> [Exercise] Can you write out the whole listing exactly?

> [Material provided]
◇ ◇ ◇ ◇ ◇ ◇ ◇
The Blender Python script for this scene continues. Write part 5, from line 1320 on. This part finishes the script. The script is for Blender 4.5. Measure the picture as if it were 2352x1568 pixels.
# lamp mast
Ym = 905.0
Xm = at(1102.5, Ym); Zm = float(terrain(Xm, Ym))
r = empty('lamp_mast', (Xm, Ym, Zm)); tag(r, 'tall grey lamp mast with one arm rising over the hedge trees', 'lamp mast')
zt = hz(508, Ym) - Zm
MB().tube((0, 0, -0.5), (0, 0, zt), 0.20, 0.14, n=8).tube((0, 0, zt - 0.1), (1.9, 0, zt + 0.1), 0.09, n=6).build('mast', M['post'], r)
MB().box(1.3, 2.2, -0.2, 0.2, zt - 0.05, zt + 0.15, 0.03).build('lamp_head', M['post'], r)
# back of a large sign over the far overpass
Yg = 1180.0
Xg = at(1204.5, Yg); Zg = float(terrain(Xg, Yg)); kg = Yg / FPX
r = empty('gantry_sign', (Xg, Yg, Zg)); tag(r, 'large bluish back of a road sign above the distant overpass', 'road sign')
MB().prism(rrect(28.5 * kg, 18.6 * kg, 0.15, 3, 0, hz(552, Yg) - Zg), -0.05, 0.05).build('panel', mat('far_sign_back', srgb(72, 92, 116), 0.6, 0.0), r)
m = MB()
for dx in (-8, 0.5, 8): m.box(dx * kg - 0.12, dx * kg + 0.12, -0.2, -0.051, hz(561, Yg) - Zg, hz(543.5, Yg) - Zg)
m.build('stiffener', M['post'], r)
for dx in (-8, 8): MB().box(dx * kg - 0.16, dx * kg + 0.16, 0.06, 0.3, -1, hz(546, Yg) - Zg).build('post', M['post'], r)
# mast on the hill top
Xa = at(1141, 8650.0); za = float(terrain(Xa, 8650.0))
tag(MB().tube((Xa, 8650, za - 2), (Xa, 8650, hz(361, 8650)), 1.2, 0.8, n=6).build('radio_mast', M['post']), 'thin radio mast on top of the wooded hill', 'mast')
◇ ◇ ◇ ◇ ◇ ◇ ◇
> [Exercise output]
The Blender Python script for this scene continues. Write part 5, from line 1320 on. This part finishes the script. The script is for Blender 4.5. Measure the picture as if it were 2352x1568 pixels.
# lamp mast
Ym = 905.0
Xm = at(1102.5, Ym); Zm = float(terrain(Xm, Ym))
r = empty('lamp_mast', (Xm, Ym, Zm)); tag(r, 'tall grey lamp mast with one arm rising over the hedge trees', 'lamp mast')
zt = hz(508, Ym) - Zm
MB().tube((0, 0, -0.5), (0, 0, zt), 0.20, 0.14, n=8).tube((0, 0, zt - 0.1), (1.9, 0, zt + 0.1), 0.09, n=6).build('mast', M['post'], r)
MB().box(1.3, 2.2, -0.2, 0.2, zt - 0.05, zt + 0.15, 0.03).build('lamp_head', M['post'], r)
# back of a large sign over the far overpass
Yg = 1180.0
Xg = at(1204.5, Yg); Zg = float(terrain(Xg, Yg)); kg = Yg / FPX
r = empty('gantry_sign', (Xg, Yg, Zg)); tag(r, 'large bluish back of a road sign above the distant overpass', 'road sign')
MB().prism(rrect(28.5 * kg, 18.6 * kg, 0.15, 3, 0, hz(552, Yg) - Zg), -0.05, 0.05).build('panel', mat('far_sign_back', srgb(72, 92, 116), 0.6, 0.0), r)
m = MB()
for dx in (-8, 0.5, 8): m.box(dx * kg - 0.12, dx * kg + 0.12, -0.2, -0.051, hz(561, Yg) - Zg, hz(543.5, Yg) - Zg)
m.build('stiffener', M['post'], r)
for dx in (-8, 8): MB().box(dx * kg - 0.16, dx * kg + 0.16, 0.06, 0.3, -1, hz(546, Yg) - Zg).build('post', M['post'], r)
# mast on the hill top
Xa = at(1141, 8650.0); za = float(terrain(Xa, 8650.0))
tag(MB().tube((Xa, 8650, za - 2), (Xa, 8650, hz(361, 8650)), 1.2, 0.8, n=6).build('radio_mast', M['post']), 'thin radio mast on top of the wooded hill', 'mast')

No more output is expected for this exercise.